Friday, 13 November 2009

The great arrival


At first it seemed as if it was a thin strip of cloud, a blot on an otherwise clear horizon. Far out above the sea, but still visible to the naked eye, this grey smudge was stretched, elongated along the horizon like a fuzzy line left by a soft-leaded pencil. Over the course of next forty minutes the shape changed, its strength of colour dissipating as it drew nearer towards me. Through my binoculars I could now see individual outlines within the great mass, a great skein of geese nearing the end of their autumn migration and their arrival on our coastal grazing marshes.

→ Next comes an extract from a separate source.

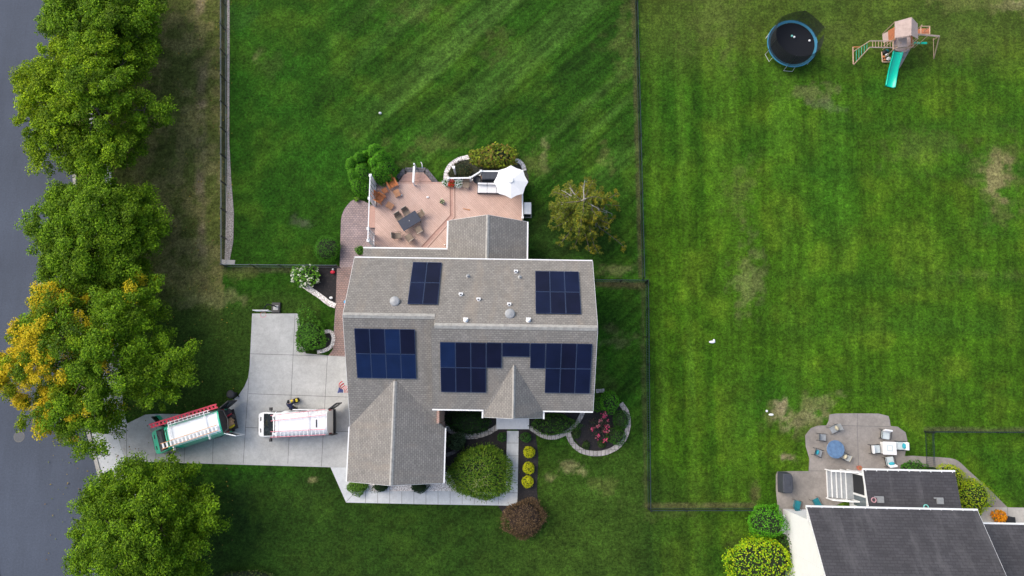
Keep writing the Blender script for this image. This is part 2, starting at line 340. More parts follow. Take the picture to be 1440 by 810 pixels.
# ================================================================ GROUND
def vnoise(x,y,s,seed):
    x=x/s;y=y/s; xi=np.floor(x).astype(int); yi=np.floor(y).astype(int); fx=x-xi; fy=y-yi
    fx=fx*fx*(3-2*fx); fy=fy*fy*(3-2*fy)
    def h(a,b):
        n=(a*374761393+b*668265263+seed*1442695041)&0xffffffff; n=((n^(n>>13))*1274126177)&0xffffffff
        return ((n^(n>>16))&0xffff)/65535.
    return (h(xi,yi)*(1-fx)+h(xi+1,yi)*fx)*(1-fy)+(h(xi,yi+1)*(1-fx)+h(xi+1,yi+1)*fx)*fy
def fbm(x,y,s,seed,o=4):
    t=0;a=1;w_=0
    for i in range(o): t=t+a*vnoise(x,y,s/2**i,seed+i*17); w_+=a; a*=.55
    return t/w_
def sst(a,b,x): t=np.clip((x-a)/(b-a),0,1); return t*t*(3-2*t)
def make_ground():
    xs=np.concatenate([[-1500,-500,-200,-100],np.arange(-64,64.01,.2),[100,200,500,1500]])
    ys=np.concatenate([[-1500,-500,-200,-80],np.arange(-26,50.01,.2),[80,200,500,1500]])
    X,Y=np.meshgrid(xs,ys); x=X.ravel();y=Y.ravel()
    px,py=proj_np(x,y)
    n1=fbm(x,y,7,1); n2=fbm(x,y,2.2,5); n3=fbm(x,y,.9,9); n4=fbm(x,y,.45,19,3); wob=(fbm(x,y,5,21)-.5)
    L=lambda a: np.array(a)[None,:]
    def blend(c,k,b): return c*(1-k[:,None])+b*k[:,None]
    # back lawn of the house
    c=np.tile(L((.026,.090,.005)),(len(x),1))
    c=blend(c,sst(.45,.75,n2),L((.052,.125,.008))); c=blend(c,sst(.5,.8,n1)*.6,L((.024,.112,.006)))
    # diagonal mower passes, stronger to the upper right
    u=(px*.66+py*.75)/16+wob*.6
    k=sst(420,640,px+wob*120)*sst(330,120,py)*(px<900)
    st=(vnoise(u,u*0+3,1,33)-.45)*1.4
    c=blend(c,np.clip(st*1.3,0,1)*k*.6,L((.085,.175,.028))); c=blend(c,np.clip(-st*1.3,0,1)*k*.6,L((.016,.055,.005)))
    fine=(vnoise((px*.66+py*.75)/3.6,(px*.75-py*.66)/60,1,93)-.5)*2; c=c*(1+.42*fine*sst(350,600,px+wob*100))[:,None]
    # neighbour's lawn: brighter, with straight vertical passes
    k=sst(-1,1,(px-(896+py*.027*.95+4)))*1.0
    c2=np.tile(L((.056,.142,.005)),(len(x),1)); c2=blend(c2,sst(.4,.75,n2),L((.095,.180,.009))); c2=blend(c2,sst(.5,.8,n1)*.7,L((.034,.125,.006)))
    v=(px-720)/(1+(405-py)*-.00016)/13
    st=(vnoise(v,v*0+1,1,71)-.5)*2*sst(1500,950,px+wob*200)
    am=.25+.6*sst(.3,.7,fbm(x,y,9,51)); c2=blend(c2,np.clip(st*1.5,0,1)*am*.8,L((.080,.185,.012))); c2=blend(c2,np.clip(-st*1.5,0,1)*am*.8,L((.018,.075,.003)))
    fine=(vnoise(px/3.6,py/70+wob,1,91)-.5)*2; c2=c2*(1+.26*fine)[:,None]
    st=(vnoise(py/22+wob*.4,py*0+1,1,77)-.5)*2*sst(950,1250,px)
    c2=blend(c2,np.clip(-st,0,1)*.4,L((.018,.075,.008)))
    c2=blend(c2,sst(130,20,py+wob*80)*.6,L((.085,.11,.02)))
    c=blend(c,k,c2)
    # front and side lawn (below the house), darker
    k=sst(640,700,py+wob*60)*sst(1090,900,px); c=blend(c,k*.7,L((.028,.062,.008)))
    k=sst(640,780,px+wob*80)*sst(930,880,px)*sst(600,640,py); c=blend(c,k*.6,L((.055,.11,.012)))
    # dry verge between street trees and fence
    k=(px<314)*sst(475,400,py+wob*70); c=blend(c,k*.95,L((.115,.140,.030)))
    k=(px<314)*sst(.42,.65,n3)*sst(460,380,py); c=blend(c,k*.6,L((.21,.18,.075)))
    k=(px<314)*sst(10,3,np.abs(px-284+wob*10))*sst(.3,.6,fbm(x,y,2.5,44))*sst(430,330,py); c=blend(c,k*.85,L((.24,.19,.11)))
    k=(px<450)*sst(400,440,py+wob*60)*sst(600,560,py); c=blend(c,k*.7,L((.045,.085,.012)))  # darker green beside the trees, their shade painted into the grass
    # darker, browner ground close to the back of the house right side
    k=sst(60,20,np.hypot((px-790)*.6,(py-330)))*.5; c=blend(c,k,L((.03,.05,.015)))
    # strips of dry grass, and one darker strip, under the fences
    def seg(ax,ay,bx,by,w_,colr,a):
        nonlocal c
        dx,dy=bx-ax,by-ay; t=np.clip(((px-ax)*dx+(py-ay)*dy)/(dx*dx+dy*dy),0,1)
        d=np.hypot(px-ax-t*dx,py-ay-t*dy); k=sst(w_,w_*.3,d+(n3-.5)*w_)*a; c=blend(c,k,L(colr))
    seg(890,-40,901,388,5,(.09,.08,.04),.7); seg(840,400,905,401,6,(.11,.09,.045),.8); seg(904,400,908,712,4,(.09,.095,.04),.55)
    seg(911,711,1060,711,5,(.13,.12,.05),.8); seg(314,-40,316,380,7,(.05,.05,.03),.8); seg(326,379,480,381,6,(.09,.09,.04),.7)  # dark strip by the gravel: mulch and shade in one colour
    seg(1300,604,1440,605,4,(.12,.12,.06),.7)
    # worn and dry patches, with some greener and darker ones
    def patch(cx,cy,rx,ry,colr,a,rag=.9):
        nonlocal c
        d=np.hypot((px-cx)/rx,(py-cy)/ry)+(n3-.5)*rag*2.2+(n2-.5)*rag*1.6+(n4-.5)*1.2; c=blend(c,sst(1.0,.25,d)*a,L(colr))
    tan=(.40,.31,.20); dry=(.17,.20,.05); dry2=(.30,.29,.12)
    for a in [(1400,246,20,34,(.48,.36,.20),.75),(1400,250,40,62,dry,.5),(1101,578,14,24,tan,.9),(1130,585,30,13,tan,.6),(1108,600,13,16,tan,.6),(1105,642,20,10,tan,.8),
              (1150,566,34,13,dry2,.5),(1115,588,42,34,dry,.5),(1425,4,34,12,tan,.7),(1400,0,90,18,dry,.7),(1380,385,70,9,dry,.3),
              (1050,390,22,50,dry2,.35),(1045,260,30,40,dry,.35),(1135,130,40,14,dry2,.35),(1160,150,30,10,(.2,.22,.12),.35),(1290,215,60,30,dry,.25),(1220,60,300,25,dry,.2),
              (800,658,14,10,dry2,.8),(820,663,20,7,dry2,.8),(775,672,12,8,dry2,.7),(850,690,30,20,dry,.4),(362,85,11,13,dry2,.75),(370,88,36,28,(.07,.13,.02),.5),
              (425,314,12,9,(.10,.10,.07),.6),(765,215,8,24,dry2,.5),(745,235,20,30,dry,.5),(845,225,24,22,dry,.5),(610,205,60,14,dry,.35),(500,190,16,8,dry,.4),
              (590,20,60,20,dry,.25),(350,25,30,30,(.05,.14,.02),.4),(870,380,28,8,dry2,.4),(868,480,30,20,dry2,.3),(840,540,30,50,dry,.25),(290,420,60,16,dry2,.45),
              (325,385,36,10,dry,.5),(1063,690,8,20,(.16,.11,.06),.5),(1040,770,20,30,(.06,.06,.02),.5),(430,690,60,30,(.03,.06,.012),.3),(440,675,6,4,dry2,.7),(335,700,50,60,(.012,.035,.008),.4),
              (880,60,16,60,dry,.3),(700,60,30,30,dry,.3),(560,232,30,9,dry,.4),(1010,20,50,60,dry,.25),(960,720,60,12,dry,.25)]:
        patch(*a)
    c*= (0.40+.55*n3+.65*n4)[:,None]
    far=(np.abs(x)>66)|(y>52)|(y<-28); c[far]=(.035,.085,.015)
    nx,ny=len(xs),len(ys); me=bpy.data.meshes.new('ground'); me.vertices.add(nx*ny)
    me.vertices.foreach_set('co',np.stack([x,y,x*0],1).astype(np.float32).ravel())
    i=np.arange(nx*ny).reshape(ny,nx); q=np.stack([i[:-1,:-1],i[:-1,1:],i[1:,1:],i[1:,:-1]],-1).reshape(-1,4)
    me.loops.add(q.size); me.loops.foreach_set('vertex_index',q.ravel().astype(np.int32))
    me.polygons.add(len(q)); me.polygons.foreach_set('loop_start',np.arange(0,q.size,4,dtype=np.int32)); me.update(calc_edges=True)
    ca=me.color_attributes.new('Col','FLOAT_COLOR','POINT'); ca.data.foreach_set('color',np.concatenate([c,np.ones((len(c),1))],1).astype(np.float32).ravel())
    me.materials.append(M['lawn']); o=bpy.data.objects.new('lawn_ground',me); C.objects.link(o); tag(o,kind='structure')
make_ground()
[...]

The flock was no longer heading straight towards me but would make landfall to my west, a mile or so along the coast. I was too far from the car to be able to make it to where these geese would cross the coast, perhaps then heading inland to one of the many fields they would use over the winter months that lay ahead. The flock itself was composed of a number of separate skeins, each containing several dozen birds. These were pink-feet, visitors from breeding grounds in the wilds of Iceland and eastern Greenland.

It is a tremendous journey that these birds undertake and it is humbling to think that so many arrive to winter here in eastern England. The importance of the Wash and the North Norfolk coast is underlined by survey figures published by the British Trust for Ornithology. These show that some 60% of the UK’s wintering population of Pink-footed Geese spend the winter along this bit of coast. Other concentrations can be found wintering in Scotland and Lancashire.

While I have missed the landfall of these particular birds, there will be other mornings on the coast when the geese will be seen. Later into the winter these will be birds not arriving, but moving between overnight roost sites and feeding areas inland. Then there will be the spectacle of a field of geese, hundreds strong, feeding on beet tops and waste potatoes. These grand flocks of pink-feet sometimes hold other geese, scarce visitors like Tundra Bean Goose, Greenland White-fronted Goose or Snow Goose. These days it is becoming increasingly difficult to know whether some of these birds (notably the Snow Geese) are genuine vagrants or part of an expanding feral population. Even if individuals are seen to arrive with the pink-foots, they may have joined them on some Scottish staging area.

There are some wildlife spectacles that are both a ‘must see’ and accessible. The sight of a large flock of pink-feet is certainly one of these. Make a trip to the coast one weekend soon and experience it for yourself.